### DATASET CONTENT ###

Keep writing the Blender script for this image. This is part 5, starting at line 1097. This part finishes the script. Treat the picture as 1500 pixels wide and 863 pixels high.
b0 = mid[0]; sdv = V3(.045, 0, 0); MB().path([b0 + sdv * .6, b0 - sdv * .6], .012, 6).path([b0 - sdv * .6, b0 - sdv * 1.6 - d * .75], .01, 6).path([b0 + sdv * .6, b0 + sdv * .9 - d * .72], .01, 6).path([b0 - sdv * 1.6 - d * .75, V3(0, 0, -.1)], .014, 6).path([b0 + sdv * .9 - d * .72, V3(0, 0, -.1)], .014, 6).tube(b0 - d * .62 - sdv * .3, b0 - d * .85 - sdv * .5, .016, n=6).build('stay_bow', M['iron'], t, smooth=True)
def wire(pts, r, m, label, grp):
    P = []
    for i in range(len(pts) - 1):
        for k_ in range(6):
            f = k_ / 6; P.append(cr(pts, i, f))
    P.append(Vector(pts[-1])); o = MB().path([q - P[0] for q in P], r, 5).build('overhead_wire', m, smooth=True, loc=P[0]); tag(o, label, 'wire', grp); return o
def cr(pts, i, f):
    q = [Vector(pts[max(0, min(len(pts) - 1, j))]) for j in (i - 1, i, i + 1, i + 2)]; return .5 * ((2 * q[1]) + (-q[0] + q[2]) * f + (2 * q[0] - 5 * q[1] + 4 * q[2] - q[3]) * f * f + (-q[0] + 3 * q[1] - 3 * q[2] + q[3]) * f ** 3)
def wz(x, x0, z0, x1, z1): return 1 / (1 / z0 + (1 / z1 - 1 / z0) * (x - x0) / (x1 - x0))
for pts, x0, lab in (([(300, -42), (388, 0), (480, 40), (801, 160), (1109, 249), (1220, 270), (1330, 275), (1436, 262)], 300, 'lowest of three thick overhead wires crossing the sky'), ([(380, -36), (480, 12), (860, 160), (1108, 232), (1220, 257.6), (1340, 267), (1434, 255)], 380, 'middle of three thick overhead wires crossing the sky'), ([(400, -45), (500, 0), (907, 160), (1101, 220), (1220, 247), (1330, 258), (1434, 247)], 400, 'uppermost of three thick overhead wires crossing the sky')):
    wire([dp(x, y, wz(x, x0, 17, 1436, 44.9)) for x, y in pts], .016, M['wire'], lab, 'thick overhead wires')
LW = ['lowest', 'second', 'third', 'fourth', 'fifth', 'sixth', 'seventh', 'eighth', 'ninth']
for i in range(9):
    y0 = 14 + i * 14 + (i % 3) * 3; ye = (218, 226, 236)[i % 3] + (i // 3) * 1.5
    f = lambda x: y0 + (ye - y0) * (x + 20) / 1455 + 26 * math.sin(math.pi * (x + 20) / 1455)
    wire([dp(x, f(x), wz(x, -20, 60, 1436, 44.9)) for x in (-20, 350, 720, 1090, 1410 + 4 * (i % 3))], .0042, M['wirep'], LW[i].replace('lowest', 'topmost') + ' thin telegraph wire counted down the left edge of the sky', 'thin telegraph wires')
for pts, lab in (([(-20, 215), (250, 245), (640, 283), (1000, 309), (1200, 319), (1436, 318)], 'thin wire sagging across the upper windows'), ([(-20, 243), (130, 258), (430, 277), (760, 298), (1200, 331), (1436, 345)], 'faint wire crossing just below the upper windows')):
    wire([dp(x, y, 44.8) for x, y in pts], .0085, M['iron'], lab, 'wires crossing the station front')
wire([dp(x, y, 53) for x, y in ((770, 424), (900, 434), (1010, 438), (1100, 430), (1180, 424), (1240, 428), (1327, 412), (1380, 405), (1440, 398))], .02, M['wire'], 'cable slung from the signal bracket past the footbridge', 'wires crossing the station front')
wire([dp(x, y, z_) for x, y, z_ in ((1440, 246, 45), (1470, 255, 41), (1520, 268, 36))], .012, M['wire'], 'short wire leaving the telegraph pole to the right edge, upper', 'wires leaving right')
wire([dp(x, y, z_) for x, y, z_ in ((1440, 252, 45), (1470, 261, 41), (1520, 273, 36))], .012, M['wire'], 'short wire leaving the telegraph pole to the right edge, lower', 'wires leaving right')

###

[JOB] Copy every line verbatim.

[TASK RESPONSE]
Keep writing the Blender script for this image. This is part 5, starting at line 1097. This part finishes the script. Treat the picture as 1500 pixels wide and 863 pixels high.
b0 = mid[0]; sdv = V3(.045, 0, 0); MB().path([b0 + sdv * .6, b0 - sdv * .6], .012, 6).path([b0 - sdv * .6, b0 - sdv * 1.6 - d * .75], .01, 6).path([b0 + sdv * .6, b0 + sdv * .9 - d * .72], .01, 6).path([b0 - sdv * 1.6 - d * .75, V3(0, 0, -.1)], .014, 6).path([b0 + sdv * .9 - d * .72, V3(0, 0, -.1)], .014, 6).tube(b0 - d * .62 - sdv * .3, b0 - d * .85 - sdv * .5, .016, n=6).build('stay_bow', M['iron'], t, smooth=True)
def wire(pts, r, m, label, grp):
    P = []
    for i in range(len(pts) - 1):
        for k_ in range(6):
            f = k_ / 6; P.append(cr(pts, i, f))
    P.append(Vector(pts[-1])); o = MB().path([q - P[0] for q in P], r, 5).build('overhead_wire', m, smooth=True, loc=P[0]); tag(o, label, 'wire', grp); return o
def cr(pts, i, f):
    q = [Vector(pts[max(0, min(len(pts) - 1, j))]) for j in (i - 1, i, i + 1, i + 2)]; return .5 * ((2 * q[1]) + (-q[0] + q[2]) * f + (2 * q[0] - 5 * q[1] + 4 * q[2] - q[3]) * f * f + (-q[0] + 3 * q[1] - 3 * q[2] + q[3]) * f ** 3)
def wz(x, x0, z0, x1, z1): return 1 / (1 / z0 + (1 / z1 - 1 / z0) * (x - x0) / (x1 - x0))
for pts, x0, lab in (([(300, -42), (388, 0), (480, 40), (801, 160), (1109, 249), (1220, 270), (1330, 275), (1436, 262)], 300, 'lowest of three thick overhead wires crossing the sky'), ([(380, -36), (480, 12), (860, 160), (1108, 232), (1220, 257.6), (1340, 267), (1434, 255)], 380, 'middle of three thick overhead wires crossing the sky'), ([(400, -45), (500, 0), (907, 160), (1101, 220), (1220, 247), (1330, 258), (1434, 247)], 400, 'uppermost of three thick overhead wires crossing the sky')):
    wire([dp(x, y, wz(x, x0, 17, 1436, 44.9)) for x, y in pts], .016, M['wire'], lab, 'thick overhead wires')
LW = ['lowest', 'second', 'third', 'fourth', 'fifth', 'sixth', 'seventh', 'eighth', 'ninth']
for i in range(9):
    y0 = 14 + i * 14 + (i % 3) * 3; ye = (218, 226, 236)[i % 3] + (i // 3) * 1.5
    f = lambda x: y0 + (ye - y0) * (x + 20) / 1455 + 26 * math.sin(math.pi * (x + 20) / 1455)
    wire([dp(x, f(x), wz(x, -20, 60, 1436, 44.9)) for x in (-20, 350, 720, 1090, 1410 + 4 * (i % 3))], .0042, M['wirep'], LW[i].replace('lowest', 'topmost') + ' thin telegraph wire counted down the left edge of the sky', 'thin telegraph wires')
for pts, lab in (([(-20, 215), (250, 245), (640, 283), (1000, 309), (1200, 319), (1436, 318)], 'thin wire sagging across the upper windows'), ([(-20, 243), (130, 258), (430, 277), (760, 298), (1200, 331), (1436, 345)], 'faint wire crossing just below the upper windows')):
    wire([dp(x, y, 44.8) for x, y in pts], .0085, M['iron'], lab, 'wires crossing the station front')
wire([dp(x, y, 53) for x, y in ((770, 424), (900, 434), (1010, 438), (1100, 430), (1180, 424), (1240, 428), (1327, 412), (1380, 405), (1440, 398))], .02, M['wire'], 'cable slung from the signal bracket past the footbridge', 'wires crossing the station front')
wire([dp(x, y, z_) for x, y, z_ in ((1440, 246, 45), (1470, 255, 41), (1520, 268, 36))], .012, M['wire'], 'short wire leaving the telegraph pole to the right edge, upper', 'wires leaving right')
wire([dp(x, y, z_) for x, y, z_ in ((1440, 252, 45), (1470, 261, 41), (1520, 273, 36))], .012, M['wire'], 'short wire leaving the telegraph pole to the right edge, lower', 'wires leaving right')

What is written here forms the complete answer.